Aim> From the first line of the listing below to the line with "random.seed(7)", print each line exactly, and nothing more. Leave out the pictures.

• • • • •

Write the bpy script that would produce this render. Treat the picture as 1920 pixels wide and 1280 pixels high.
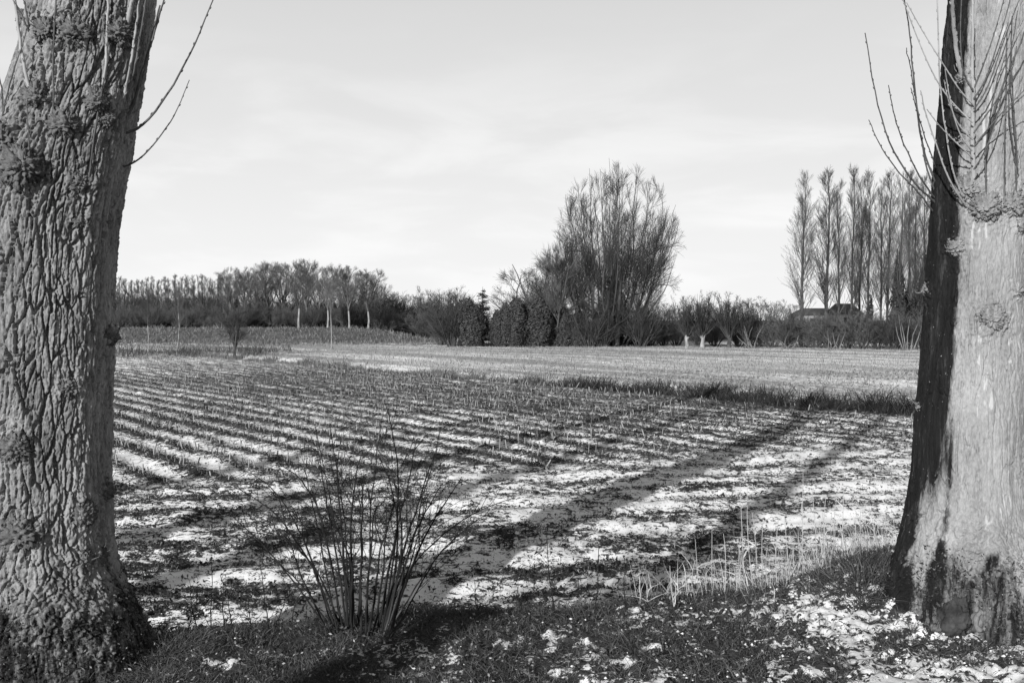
import bpy, math, random
import numpy as np
from mathutils import Vector

for o in list(bpy.data.objects): bpy.data.objects.remove(o)
scene = bpy.context.scene
COL = scene.collection
R = math.radians
rng = np.random.default_rng(7)
random.seed(7)

# ------------------------------------------------------------------ camera
FPX = 1867.0; PITCH = R(1.23); CAMZ = 1.7
cam_d = bpy.data.cameras.new('camera'); cam = bpy.data.objects.new('camera', cam_d); COL.objects.link(cam)
cam.location = (0, 0, CAMZ); cam.rotation_euler = (R(90) - PITCH, 0, 0)
cam_d.sensor_width = 36; cam_d.lens = 35.0; cam_d.clip_start = 0.05; cam_d.clip_end = 6000
scene.camera = cam

# ------------------------------------------------------------------ light
SUN_EL = R(17.5); SUN_AZ = R(180 + 26.3)           # clockwise from +Y: behind the camera, to the left
world = bpy.data.worlds.new('World'); scene.world = world; world.use_nodes = True
nt = world.node_tree; nt.nodes.clear()
N = nt.nodes.new; L = nt.links.new
out = N('ShaderNodeOutputWorld'); bg = N('ShaderNodeBackground'); bg.inputs['Strength'].default_value = 0.10
sky = N('ShaderNodeTexSky'); sky.sky_type = 'NISHITA'; sky.sun_disc = False
sky.sun_elevation = SUN_EL; sky.sun_rotation = SUN_AZ; sky.air_density = 1.0; sky.dust_density = 2.0; sky.ozone_density = 1.0
sep = N('ShaderNodeSeparateColor'); L(sky.outputs[0], sep.inputs[0])
def wm(op, a, b, clamp=False):
    n = N('ShaderNodeMath'); n.operation = op; n.use_clamp = clamp
    for i, v in enumerate((a, b)):
        if isinstance(v, (int, float)): n.inputs[i].default_value = v
        elif v is not None: L(v, n.inputs[i])
    return n.outputs[0]
grey = wm('MULTIPLY', sep.outputs[0], 0.45)   # black and white through a red filter
tc = N('ShaderNodeTexCoord'); mp = N('ShaderNodeMapping'); mp.inputs['Scale'].default_value = (2.4, 2.4, 9.5)
L(tc.outputs['Generated'], mp.inputs['Vector'])
cn = N('ShaderNodeTexNoise'); cn.inputs['Scale'].default_value = 2.1; cn.inputs['Detail'].default_value = 7; cn.inputs['Roughness'].default_value = 0.52
cn.inputs['Distortion'].default_value = 0.35
L(mp.outputs[0], cn.inputs['Vector'])
cr = N('ShaderNodeMapRange'); cr.inputs['From Min'].default_value = 0.42; cr.inputs['From Max'].default_value = 0.68
cr.inputs['To Min'].default_value = 0.0; cr.inputs['To Max'].default_value = 1.0; cr.interpolation_type = 'SMOOTHSTEP'
L(cn.outputs['Fac'], cr.inputs['Value'])
sx = N('ShaderNodeSeparateXYZ'); L(tc.outputs['Generated'], sx.inputs[0])
# a thin veil of high haze: white at the horizon, thinning upwards all round
veil = N('ShaderNodeValToRGB'); ve = veil.color_ramp.elements
while len(ve) < 6: ve.new(0.5)
for e_, (p_, v_) in zip(ve, [(0.0, 0.97), (0.08, 0.95), (0.18, 0.84), (0.32, 0.66), (0.55, 0.18), (1.0, 0.05)]): e_.position = p_; e_.color = (v_, v_, v_, 1)
L(sx.outputs['Z'], veil.inputs[0])
HAZE = 8.4
mixn = N('ShaderNodeMix'); mixn.data_type = 'FLOAT'; mixn.inputs[3].default_value = HAZE
L(veil.outputs[0], mixn.inputs[0]); L(grey, mixn.inputs[2])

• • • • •

Expected output>
Write the bpy script that would produce this render. Treat the picture as 1920 pixels wide and 1280 pixels high.
import bpy, math, random
import numpy as np
from mathutils import Vector

for o in list(bpy.data.objects): bpy.data.objects.remove(o)
scene = bpy.context.scene
COL = scene.collection
R = math.radians
rng = np.random.default_rng(7)
random.seed(7)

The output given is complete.